Hi Melody
The reason that you get the wrong answer for the 1-1-4 arrangement is that you count some of the possibilities twice.
Suppose that the two odd b***s (if I can call them that !) are labelled A and B, so that there are those two as singles and the others as a group of 4.
They can be placed in the three boxes in 3! = 6 different ways. A-B-4, B-A-4, A-4-B, B-4-A, 4-A-B and 4-B-A.
Now, how many A, B, 4 combinations are there ? The answer is 6C4 = 15, the number of ways in which the group of 4 can be taken from the original 6, (the two singles take care of themselves), not 6*5 = 30.
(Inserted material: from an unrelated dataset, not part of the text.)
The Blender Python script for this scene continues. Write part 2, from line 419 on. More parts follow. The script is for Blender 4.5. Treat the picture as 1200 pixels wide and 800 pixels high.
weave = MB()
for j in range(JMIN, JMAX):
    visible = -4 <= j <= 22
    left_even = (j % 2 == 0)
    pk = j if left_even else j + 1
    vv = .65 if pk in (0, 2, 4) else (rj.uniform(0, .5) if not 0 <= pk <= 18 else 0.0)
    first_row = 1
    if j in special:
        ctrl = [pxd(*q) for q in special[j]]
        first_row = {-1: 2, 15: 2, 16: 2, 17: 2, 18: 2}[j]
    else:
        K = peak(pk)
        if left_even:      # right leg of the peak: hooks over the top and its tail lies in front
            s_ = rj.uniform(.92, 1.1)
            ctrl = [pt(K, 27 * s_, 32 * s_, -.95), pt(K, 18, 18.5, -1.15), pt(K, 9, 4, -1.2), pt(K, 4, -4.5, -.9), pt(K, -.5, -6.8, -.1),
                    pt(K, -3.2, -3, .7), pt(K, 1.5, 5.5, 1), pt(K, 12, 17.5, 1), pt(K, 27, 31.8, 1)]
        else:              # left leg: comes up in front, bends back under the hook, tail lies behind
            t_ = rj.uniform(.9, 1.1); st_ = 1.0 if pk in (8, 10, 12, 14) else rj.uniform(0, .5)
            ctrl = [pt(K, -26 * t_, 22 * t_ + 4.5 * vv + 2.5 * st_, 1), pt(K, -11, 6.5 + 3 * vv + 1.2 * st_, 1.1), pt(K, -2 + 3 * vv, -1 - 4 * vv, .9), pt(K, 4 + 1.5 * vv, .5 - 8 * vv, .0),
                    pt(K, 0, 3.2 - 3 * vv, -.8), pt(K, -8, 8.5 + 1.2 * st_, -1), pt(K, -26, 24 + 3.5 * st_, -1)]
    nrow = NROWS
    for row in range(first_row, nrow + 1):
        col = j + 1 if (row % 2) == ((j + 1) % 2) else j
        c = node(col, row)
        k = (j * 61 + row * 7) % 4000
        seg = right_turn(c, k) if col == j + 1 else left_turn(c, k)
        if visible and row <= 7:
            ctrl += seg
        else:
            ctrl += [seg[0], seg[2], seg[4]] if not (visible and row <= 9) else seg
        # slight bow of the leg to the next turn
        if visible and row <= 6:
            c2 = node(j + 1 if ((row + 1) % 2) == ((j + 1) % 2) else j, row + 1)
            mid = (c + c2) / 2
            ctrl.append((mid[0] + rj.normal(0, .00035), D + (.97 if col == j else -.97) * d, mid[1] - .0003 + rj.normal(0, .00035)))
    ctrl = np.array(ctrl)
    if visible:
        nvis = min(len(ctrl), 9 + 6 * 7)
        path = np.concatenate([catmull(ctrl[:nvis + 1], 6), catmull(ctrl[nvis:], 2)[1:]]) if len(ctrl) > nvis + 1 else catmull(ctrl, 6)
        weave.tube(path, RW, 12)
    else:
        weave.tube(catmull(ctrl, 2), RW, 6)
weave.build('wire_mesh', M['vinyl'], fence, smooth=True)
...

The problem with the 6*5=30, is that it takes order into account, that is, it sees A,B,4 and B,A,4 as being different and as such covers two of the 6 possibles listed earlier rather than just one.
To look at the 3-3-0 arrangement, suppose that a group of three is chosen and called 3(1), and that the remaining three are called 3(2).
Now suppose that they occupy the first two boxes, so that we have 3(1)-3(2)-0 or 3(2)-3(1)-0. How many possible combinations are there there ? It's tempting to say 6C3 for the first and 6C3 for the second making 2*6C3 = 2*20 = 40 in all. (That, in effect, is what is being done if you say that there are 3!=6 different 3,3,0 arrangements.) That's wrong though, it's actually just 6C3=20, because 6C3 includes both 3(1) and also 3(2).
The 0 can occupy three different positions, so there are 3*20 = 60 combinations in all.
It's easy if you look at it as
box 1 box 2 box 3
3 3 0
3 0 3
0 3 3
There are 6C3 possibilites for each row making 3*6C3 = 60 possibles in all.
The 3!=6, in effect, counts each row twice.